WHAT YOU ARE ASKED TO DO: List each line of the data that holds the word "parts".

RECORDS SHOWN:
┏━━
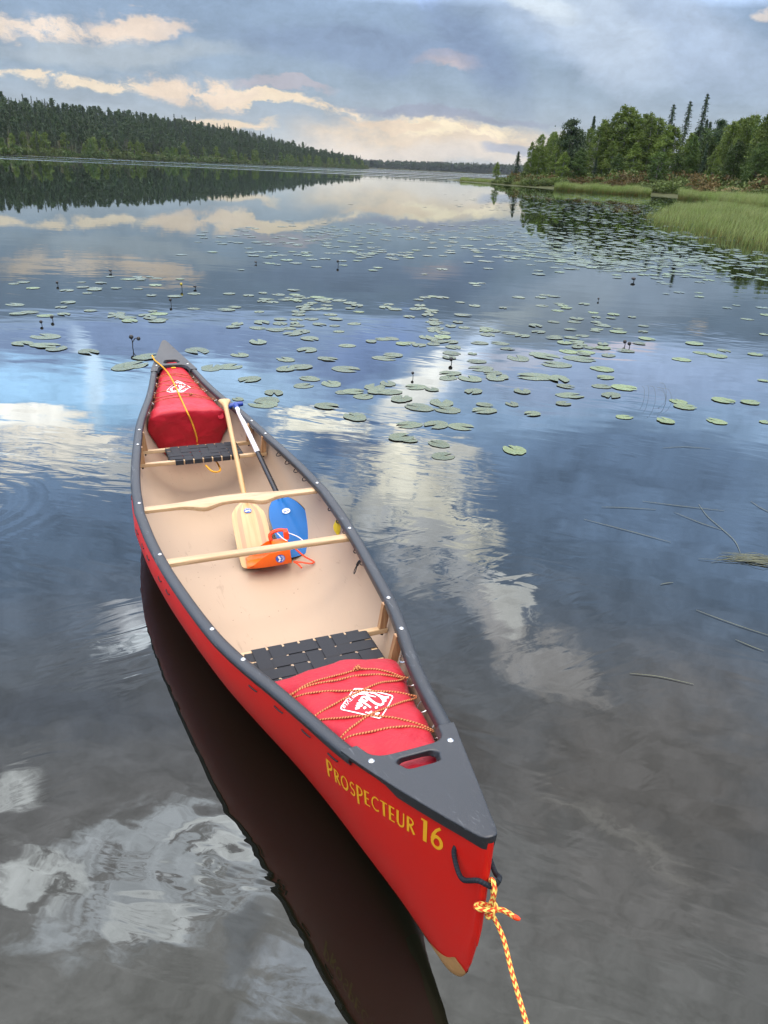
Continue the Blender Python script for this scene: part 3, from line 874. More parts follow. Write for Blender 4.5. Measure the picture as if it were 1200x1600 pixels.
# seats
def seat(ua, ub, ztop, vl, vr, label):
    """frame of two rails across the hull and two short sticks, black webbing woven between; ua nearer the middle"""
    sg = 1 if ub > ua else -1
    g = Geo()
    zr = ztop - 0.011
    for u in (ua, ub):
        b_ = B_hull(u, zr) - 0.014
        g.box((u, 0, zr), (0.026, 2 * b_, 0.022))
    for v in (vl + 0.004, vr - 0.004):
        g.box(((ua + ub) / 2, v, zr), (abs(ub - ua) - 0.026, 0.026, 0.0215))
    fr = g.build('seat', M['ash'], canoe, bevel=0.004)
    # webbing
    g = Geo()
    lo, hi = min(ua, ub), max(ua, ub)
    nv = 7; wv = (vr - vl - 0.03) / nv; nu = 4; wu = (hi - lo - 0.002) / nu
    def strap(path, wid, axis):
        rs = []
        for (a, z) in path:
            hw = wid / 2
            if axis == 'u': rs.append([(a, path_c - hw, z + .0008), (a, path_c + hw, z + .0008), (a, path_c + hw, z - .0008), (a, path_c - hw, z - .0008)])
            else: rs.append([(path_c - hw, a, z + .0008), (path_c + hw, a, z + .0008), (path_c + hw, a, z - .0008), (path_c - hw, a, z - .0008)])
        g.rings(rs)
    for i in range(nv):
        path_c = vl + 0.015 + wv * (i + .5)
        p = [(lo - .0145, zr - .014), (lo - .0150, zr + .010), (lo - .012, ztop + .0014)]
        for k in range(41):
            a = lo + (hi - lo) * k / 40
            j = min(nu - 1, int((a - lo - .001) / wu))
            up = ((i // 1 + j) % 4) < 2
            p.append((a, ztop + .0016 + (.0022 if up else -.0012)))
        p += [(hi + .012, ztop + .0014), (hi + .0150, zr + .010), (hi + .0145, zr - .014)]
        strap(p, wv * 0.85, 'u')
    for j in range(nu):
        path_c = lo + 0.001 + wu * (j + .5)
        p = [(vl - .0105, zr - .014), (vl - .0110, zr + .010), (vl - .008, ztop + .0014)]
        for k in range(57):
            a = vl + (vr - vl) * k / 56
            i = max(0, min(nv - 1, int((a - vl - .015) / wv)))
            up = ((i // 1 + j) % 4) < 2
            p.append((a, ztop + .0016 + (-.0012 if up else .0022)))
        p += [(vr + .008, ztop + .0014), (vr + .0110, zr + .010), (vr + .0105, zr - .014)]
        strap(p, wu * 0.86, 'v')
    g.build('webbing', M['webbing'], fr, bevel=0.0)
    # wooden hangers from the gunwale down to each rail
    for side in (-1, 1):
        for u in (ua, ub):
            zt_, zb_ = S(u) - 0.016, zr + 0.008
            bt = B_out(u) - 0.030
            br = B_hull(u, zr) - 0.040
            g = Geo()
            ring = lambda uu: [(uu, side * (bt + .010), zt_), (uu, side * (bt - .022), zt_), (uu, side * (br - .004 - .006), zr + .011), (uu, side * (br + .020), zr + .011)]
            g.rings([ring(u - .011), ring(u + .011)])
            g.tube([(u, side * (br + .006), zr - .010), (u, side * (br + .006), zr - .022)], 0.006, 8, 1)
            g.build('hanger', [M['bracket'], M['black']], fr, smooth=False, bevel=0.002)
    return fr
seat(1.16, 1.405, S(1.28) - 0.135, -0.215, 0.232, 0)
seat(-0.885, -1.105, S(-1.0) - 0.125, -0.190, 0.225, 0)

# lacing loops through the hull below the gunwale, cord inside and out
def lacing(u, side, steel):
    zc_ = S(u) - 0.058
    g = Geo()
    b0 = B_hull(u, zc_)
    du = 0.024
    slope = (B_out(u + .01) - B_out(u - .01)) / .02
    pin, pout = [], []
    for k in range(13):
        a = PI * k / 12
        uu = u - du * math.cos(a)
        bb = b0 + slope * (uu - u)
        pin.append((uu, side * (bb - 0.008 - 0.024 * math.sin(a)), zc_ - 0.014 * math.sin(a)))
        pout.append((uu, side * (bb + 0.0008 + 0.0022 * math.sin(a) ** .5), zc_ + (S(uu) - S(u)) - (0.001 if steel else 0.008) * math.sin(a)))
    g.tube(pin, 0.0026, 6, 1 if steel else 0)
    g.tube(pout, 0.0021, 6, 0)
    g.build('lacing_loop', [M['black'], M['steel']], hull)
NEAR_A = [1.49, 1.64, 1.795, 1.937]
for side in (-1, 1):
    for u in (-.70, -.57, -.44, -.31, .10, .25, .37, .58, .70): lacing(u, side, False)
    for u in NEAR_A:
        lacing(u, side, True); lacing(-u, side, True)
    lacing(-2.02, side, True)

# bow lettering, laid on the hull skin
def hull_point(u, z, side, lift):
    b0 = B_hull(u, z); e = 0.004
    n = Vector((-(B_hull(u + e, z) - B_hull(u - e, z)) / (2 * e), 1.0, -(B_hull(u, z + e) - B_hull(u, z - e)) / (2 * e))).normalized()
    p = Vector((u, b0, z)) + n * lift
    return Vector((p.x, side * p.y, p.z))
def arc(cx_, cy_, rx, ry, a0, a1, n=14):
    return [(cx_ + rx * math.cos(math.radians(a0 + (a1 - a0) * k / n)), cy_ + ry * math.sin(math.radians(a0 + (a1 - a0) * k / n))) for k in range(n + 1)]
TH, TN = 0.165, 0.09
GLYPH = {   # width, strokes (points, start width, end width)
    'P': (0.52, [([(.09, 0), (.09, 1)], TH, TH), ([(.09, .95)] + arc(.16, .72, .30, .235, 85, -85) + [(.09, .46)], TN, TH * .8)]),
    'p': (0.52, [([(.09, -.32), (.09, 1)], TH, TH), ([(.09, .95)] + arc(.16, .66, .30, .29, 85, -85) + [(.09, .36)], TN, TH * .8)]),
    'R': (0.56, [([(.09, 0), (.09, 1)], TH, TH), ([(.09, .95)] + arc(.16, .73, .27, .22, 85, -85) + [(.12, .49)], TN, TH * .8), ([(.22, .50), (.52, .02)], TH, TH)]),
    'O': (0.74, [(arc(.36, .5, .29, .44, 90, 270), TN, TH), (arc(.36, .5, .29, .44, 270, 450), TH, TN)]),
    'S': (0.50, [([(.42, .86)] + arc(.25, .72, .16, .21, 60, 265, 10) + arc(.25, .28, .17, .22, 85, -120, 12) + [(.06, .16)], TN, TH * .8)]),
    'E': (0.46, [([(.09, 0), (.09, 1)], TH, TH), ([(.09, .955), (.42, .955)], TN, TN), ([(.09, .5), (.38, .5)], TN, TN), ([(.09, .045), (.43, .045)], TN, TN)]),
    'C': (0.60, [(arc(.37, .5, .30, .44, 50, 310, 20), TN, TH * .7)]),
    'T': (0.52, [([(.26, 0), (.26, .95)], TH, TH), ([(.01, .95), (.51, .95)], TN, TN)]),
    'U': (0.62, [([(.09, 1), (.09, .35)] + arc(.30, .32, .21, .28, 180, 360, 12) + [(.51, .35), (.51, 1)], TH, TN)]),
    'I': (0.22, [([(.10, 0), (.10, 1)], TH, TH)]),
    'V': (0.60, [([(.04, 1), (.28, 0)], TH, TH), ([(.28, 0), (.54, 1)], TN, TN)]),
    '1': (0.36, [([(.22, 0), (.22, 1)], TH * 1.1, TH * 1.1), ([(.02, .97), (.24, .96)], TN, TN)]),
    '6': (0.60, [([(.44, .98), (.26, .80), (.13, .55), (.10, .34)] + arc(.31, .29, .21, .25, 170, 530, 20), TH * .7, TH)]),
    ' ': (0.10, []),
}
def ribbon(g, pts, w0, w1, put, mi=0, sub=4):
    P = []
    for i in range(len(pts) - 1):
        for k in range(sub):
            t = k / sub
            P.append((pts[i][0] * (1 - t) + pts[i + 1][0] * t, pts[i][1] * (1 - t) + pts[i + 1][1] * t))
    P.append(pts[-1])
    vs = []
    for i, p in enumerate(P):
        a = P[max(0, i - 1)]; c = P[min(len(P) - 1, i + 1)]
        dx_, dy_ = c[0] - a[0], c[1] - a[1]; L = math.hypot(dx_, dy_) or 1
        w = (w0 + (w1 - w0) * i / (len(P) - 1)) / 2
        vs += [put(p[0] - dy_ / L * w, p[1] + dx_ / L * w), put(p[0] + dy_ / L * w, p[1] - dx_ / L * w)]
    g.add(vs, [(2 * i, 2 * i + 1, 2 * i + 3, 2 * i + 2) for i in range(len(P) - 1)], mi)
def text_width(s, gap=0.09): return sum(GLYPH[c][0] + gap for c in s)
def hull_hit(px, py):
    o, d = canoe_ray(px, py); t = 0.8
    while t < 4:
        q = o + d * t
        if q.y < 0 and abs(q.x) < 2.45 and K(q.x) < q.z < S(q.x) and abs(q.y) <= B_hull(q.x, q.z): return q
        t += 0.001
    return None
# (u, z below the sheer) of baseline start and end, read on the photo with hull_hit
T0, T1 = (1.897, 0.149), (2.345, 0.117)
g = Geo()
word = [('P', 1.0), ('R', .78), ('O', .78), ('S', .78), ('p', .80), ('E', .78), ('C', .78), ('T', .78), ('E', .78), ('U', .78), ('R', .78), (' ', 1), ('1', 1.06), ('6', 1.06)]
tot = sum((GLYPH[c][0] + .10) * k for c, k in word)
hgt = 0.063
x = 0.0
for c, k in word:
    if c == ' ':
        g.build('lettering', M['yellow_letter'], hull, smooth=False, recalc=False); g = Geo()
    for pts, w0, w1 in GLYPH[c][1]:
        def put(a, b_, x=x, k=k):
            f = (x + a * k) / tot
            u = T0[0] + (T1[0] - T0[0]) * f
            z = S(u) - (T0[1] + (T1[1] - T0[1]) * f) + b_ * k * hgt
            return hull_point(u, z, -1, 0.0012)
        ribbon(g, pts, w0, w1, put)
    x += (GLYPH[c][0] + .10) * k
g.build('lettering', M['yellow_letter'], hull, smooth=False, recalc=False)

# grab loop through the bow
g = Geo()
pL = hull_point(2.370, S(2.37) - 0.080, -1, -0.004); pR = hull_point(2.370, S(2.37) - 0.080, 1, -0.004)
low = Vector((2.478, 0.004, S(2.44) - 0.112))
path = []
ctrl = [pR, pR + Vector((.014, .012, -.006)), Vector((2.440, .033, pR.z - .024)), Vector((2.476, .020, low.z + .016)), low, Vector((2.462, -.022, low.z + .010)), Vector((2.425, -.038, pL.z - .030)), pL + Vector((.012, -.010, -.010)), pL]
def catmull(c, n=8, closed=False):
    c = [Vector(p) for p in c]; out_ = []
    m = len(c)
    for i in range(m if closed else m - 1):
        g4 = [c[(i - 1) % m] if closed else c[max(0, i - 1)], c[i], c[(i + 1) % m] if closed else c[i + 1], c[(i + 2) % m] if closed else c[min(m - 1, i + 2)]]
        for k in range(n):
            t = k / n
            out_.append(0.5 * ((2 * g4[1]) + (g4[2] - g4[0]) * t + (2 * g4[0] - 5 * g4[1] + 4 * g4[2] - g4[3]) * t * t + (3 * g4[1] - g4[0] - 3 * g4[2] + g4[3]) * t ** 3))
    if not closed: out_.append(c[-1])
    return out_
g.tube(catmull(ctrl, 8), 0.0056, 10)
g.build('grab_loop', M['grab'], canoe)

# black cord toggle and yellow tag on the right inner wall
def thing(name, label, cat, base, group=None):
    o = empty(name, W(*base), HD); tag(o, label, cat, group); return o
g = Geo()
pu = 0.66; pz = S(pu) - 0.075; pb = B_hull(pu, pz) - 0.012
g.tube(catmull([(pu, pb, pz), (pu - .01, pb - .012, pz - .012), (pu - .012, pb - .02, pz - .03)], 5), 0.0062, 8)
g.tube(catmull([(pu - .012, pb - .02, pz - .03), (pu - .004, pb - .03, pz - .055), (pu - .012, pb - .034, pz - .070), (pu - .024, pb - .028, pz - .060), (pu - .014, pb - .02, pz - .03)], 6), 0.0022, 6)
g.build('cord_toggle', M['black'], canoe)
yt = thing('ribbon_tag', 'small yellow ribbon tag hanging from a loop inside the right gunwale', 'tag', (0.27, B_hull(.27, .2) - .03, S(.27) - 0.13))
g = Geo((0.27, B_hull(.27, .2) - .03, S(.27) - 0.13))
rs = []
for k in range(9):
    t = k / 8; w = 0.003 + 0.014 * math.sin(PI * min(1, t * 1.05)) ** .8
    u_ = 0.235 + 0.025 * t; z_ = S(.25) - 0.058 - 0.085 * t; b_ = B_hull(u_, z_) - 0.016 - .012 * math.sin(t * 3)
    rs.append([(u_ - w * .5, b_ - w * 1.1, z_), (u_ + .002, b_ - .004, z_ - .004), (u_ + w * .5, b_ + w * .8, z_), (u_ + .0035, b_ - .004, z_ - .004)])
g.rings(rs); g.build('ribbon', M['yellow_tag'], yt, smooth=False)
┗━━
┏━━
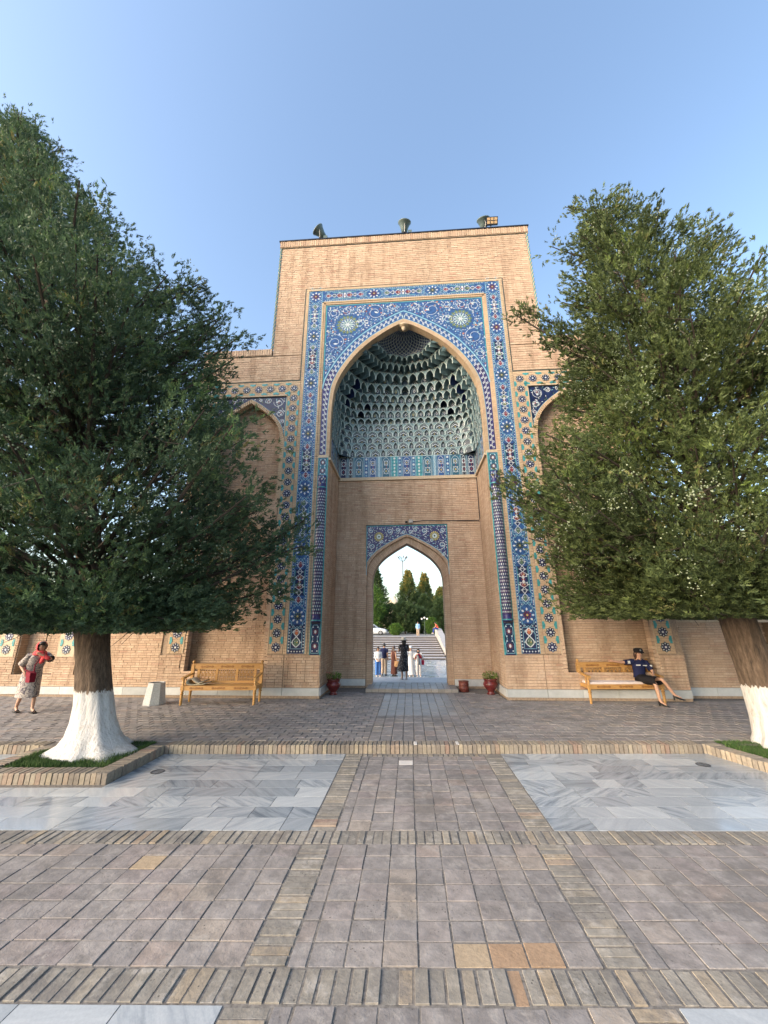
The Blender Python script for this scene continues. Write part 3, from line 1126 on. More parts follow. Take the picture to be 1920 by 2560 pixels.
┗━━
THE COMPLETED TASK:
Continue the Blender Python script for this scene: part 3, from line 874. More parts follow. Write for Blender 4.5. Measure the picture as if it were 1200x1600 pixels.
The Blender Python script for this scene continues. Write part 3, from line 1126 on. More parts follow. Take the picture to be 1920 by 2560 pixels.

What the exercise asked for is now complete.